Hastalığını öğrendiğinde dünyasının başına yıkıldığını, bir yandan da baba hasreti çektiğini ifade eden Beyza H., “Hastaneye ödem şikayetiyle gittim, kalp hastalığım ortaya çıktı. Zor dönemimde yanımda olmayan babamla artık görüşmek istemiyorum. Bu çok kötü bir duygu. Birden dipsiz bir kuyuya düşmüş gibi oldum. Eskiden babama çok düşkündüm. Ben de bu süreçte yıkıldım. Hastanede en çok babamı bekledim. Bu hastalık nedeniyle çok masrafımız oluyor. Annemin bir geliri yok. Babam zaten maddi anlamda hiç destek olmuyor. Manevi olarak da ilgilenmeyince dava açtık. Bu süreçte yanımda olmasını beklerken, o hiç gelmeyen taraf oldu. Kalp nakli olana kadar bu cihaz kalp yerine geçecek ama babamın yerine kimse geçemeyecek.”
“Ne nafakasını ödüyor, ne de kızıyla ilgileniyor”
Anne Aysel Şimşek ise, kızı ile tek başına ilgilendiğini belirterek, “Babasının vicdanı rahat mı bilmiyorum. Herkes ayrılabilir ama insan kendi evladını atamaz. Kızının yanına gelebilirdi. Ne nafakasını ödüyor, ne de kızıyla ilgileniyor.
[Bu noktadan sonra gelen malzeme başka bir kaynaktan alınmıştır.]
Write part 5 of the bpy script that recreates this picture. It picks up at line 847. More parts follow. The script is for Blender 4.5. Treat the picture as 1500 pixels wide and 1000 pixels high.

Maddi olarak kötü durumdayız. Kızımın masraflarını karşılayamıyorum. Eşten dosttan yardımlarla yaşamaya çalışıyoruz. Eski eşim beni bırakabilir ama kendi evladını neden bıraktı? Baba olarak en azından manevi anlamda görevini yapsaydı. Biz de bu yüzden ona dava açtık” dedi.